■ TASK DESCRIPTION ■
The lines to reproduce run from the first one through the line containing "icr.build('relief', 'aged_gold', ic)". Reproduce them exactly.

■ GIVEN INFORMATION ■
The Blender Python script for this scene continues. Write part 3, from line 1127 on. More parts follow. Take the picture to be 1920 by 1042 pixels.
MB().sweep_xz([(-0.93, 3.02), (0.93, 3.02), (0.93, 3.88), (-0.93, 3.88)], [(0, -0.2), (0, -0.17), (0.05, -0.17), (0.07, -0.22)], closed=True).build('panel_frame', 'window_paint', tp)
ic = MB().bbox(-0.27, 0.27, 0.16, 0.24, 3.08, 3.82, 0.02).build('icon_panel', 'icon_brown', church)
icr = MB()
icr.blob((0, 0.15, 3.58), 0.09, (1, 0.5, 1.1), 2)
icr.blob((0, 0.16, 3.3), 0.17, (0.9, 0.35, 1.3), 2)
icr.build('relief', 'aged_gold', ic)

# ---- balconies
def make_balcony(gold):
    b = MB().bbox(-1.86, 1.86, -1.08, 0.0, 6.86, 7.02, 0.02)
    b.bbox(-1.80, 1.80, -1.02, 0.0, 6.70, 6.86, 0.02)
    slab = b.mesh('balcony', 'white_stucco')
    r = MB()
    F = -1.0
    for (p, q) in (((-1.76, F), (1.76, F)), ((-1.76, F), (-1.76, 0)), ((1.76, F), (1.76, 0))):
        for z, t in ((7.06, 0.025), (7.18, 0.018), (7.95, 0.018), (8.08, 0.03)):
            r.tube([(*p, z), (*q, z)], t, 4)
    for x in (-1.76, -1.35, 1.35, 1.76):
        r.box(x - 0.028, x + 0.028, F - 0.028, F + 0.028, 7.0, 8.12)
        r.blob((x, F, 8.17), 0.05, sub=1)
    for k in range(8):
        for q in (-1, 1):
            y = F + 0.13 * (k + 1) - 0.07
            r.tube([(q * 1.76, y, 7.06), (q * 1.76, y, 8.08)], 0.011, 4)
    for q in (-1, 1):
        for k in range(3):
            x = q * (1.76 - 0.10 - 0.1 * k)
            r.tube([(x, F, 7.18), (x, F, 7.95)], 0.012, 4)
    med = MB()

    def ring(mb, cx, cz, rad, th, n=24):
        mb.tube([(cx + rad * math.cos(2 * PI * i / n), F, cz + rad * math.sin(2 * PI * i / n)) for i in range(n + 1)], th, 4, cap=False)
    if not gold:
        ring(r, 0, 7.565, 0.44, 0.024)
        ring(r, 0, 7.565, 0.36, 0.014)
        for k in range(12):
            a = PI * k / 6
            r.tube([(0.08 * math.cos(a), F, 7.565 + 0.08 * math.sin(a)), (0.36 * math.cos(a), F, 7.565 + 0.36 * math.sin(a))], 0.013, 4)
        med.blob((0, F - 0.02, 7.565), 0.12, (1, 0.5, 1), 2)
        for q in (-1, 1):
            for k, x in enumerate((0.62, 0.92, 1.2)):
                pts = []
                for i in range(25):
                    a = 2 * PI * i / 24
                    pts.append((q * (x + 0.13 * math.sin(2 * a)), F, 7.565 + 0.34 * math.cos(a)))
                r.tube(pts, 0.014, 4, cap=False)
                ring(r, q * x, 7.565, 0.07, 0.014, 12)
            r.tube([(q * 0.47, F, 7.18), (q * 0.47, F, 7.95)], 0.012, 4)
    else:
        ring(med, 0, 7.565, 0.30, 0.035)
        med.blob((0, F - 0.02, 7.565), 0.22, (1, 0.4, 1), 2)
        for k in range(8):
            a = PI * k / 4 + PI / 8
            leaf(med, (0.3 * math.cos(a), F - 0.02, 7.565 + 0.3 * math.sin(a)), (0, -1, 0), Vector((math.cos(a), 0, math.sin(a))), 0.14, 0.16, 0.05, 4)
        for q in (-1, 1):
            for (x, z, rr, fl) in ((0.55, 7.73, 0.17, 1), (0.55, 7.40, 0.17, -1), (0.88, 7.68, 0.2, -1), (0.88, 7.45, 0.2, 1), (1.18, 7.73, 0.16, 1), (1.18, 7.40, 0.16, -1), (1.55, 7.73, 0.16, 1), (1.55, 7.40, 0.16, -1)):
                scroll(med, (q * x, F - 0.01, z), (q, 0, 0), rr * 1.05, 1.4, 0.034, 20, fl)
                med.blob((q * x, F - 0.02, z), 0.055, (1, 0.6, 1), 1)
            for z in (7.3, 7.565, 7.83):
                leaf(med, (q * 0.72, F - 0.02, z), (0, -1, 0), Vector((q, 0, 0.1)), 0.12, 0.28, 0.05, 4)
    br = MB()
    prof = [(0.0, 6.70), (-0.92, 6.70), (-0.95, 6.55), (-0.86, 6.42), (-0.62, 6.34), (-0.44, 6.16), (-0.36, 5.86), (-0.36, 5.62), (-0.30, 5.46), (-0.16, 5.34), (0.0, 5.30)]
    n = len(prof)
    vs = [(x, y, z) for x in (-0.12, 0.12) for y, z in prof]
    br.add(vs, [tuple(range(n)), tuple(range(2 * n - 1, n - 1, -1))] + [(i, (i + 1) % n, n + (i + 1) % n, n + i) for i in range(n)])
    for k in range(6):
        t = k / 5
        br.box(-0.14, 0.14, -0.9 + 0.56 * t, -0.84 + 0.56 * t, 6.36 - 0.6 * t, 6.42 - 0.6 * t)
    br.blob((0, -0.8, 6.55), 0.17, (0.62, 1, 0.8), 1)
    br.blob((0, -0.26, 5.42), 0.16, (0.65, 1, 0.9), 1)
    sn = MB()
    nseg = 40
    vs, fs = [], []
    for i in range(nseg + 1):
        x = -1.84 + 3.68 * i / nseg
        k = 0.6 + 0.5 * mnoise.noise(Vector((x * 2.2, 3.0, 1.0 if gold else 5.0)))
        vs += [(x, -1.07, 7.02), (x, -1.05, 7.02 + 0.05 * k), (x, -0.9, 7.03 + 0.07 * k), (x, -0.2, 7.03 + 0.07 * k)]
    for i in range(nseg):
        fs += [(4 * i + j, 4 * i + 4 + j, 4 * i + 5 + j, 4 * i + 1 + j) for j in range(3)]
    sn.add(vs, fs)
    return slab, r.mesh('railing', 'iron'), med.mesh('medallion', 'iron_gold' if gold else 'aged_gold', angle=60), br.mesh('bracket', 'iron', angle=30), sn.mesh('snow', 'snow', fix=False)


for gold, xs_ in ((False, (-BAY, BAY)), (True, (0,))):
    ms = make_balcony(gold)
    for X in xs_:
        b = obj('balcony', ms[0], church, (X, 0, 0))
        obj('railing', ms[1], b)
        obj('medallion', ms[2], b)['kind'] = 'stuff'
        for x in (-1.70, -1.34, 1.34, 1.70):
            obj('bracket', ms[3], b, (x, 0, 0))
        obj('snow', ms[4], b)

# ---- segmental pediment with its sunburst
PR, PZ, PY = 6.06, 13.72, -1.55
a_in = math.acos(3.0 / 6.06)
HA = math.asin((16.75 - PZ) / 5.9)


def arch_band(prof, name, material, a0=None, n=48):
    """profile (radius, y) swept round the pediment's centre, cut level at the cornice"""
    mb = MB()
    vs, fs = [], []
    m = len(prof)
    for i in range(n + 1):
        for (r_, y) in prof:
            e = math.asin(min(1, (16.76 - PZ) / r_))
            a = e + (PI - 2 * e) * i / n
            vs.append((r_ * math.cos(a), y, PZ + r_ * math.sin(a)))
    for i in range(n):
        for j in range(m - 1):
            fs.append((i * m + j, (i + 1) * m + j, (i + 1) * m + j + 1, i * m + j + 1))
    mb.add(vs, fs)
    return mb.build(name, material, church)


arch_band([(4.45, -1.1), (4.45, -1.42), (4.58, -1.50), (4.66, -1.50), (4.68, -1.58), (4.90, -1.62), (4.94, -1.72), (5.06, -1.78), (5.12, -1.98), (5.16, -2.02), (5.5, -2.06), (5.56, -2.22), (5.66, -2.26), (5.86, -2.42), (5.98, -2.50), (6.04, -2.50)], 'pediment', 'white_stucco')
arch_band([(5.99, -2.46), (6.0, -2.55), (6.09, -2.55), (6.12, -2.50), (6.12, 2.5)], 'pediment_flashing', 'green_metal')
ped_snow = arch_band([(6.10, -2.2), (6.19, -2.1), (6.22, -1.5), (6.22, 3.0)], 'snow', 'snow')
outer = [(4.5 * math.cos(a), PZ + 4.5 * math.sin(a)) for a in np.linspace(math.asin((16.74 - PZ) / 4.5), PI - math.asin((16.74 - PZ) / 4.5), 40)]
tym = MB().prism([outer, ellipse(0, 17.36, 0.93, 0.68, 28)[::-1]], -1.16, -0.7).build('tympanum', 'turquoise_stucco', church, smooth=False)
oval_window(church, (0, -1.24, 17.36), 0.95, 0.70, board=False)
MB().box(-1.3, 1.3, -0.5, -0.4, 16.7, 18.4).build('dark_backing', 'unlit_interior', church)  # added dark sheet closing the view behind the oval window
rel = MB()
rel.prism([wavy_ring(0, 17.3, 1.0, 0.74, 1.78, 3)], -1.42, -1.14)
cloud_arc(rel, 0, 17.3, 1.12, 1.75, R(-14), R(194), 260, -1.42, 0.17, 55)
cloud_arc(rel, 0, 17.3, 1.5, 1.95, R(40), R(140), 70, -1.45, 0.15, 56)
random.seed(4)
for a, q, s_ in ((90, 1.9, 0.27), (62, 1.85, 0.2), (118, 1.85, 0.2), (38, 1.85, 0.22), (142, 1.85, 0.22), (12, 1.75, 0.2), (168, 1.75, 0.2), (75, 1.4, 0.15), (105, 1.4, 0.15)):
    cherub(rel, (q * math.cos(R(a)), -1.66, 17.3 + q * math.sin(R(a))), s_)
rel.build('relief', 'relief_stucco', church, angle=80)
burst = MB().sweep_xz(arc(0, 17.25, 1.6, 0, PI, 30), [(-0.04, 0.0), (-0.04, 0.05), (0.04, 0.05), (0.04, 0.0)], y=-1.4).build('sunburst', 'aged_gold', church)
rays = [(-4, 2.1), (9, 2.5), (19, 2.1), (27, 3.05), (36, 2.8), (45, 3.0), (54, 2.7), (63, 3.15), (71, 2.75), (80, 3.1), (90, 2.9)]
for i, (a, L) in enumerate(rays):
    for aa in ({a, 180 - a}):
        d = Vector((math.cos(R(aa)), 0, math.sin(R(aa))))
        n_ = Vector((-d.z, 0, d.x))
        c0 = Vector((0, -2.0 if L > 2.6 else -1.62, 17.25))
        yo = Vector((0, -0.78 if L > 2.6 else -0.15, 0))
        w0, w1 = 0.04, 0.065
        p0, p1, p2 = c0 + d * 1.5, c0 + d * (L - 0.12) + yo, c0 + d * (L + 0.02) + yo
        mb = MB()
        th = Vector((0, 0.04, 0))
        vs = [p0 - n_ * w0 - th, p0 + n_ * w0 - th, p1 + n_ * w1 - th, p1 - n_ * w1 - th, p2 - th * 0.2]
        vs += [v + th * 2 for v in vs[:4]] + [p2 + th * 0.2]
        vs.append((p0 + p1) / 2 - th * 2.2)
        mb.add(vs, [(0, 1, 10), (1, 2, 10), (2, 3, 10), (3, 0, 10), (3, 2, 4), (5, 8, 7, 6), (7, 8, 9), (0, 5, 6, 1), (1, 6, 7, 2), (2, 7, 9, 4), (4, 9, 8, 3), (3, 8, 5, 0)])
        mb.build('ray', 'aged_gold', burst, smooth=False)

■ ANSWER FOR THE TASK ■
The Blender Python script for this scene continues. Write part 3, from line 1127 on. More parts follow. Take the picture to be 1920 by 1042 pixels.
MB().sweep_xz([(-0.93, 3.02), (0.93, 3.02), (0.93, 3.88), (-0.93, 3.88)], [(0, -0.2), (0, -0.17), (0.05, -0.17), (0.07, -0.22)], closed=True).build('panel_frame', 'window_paint', tp)
ic = MB().bbox(-0.27, 0.27, 0.16, 0.24, 3.08, 3.82, 0.02).build('icon_panel', 'icon_brown', church)
icr = MB()
icr.blob((0, 0.15, 3.58), 0.09, (1, 0.5, 1.1), 2)
icr.blob((0, 0.16, 3.3), 0.17, (0.9, 0.35, 1.3), 2)
icr.build('relief', 'aged_gold', ic)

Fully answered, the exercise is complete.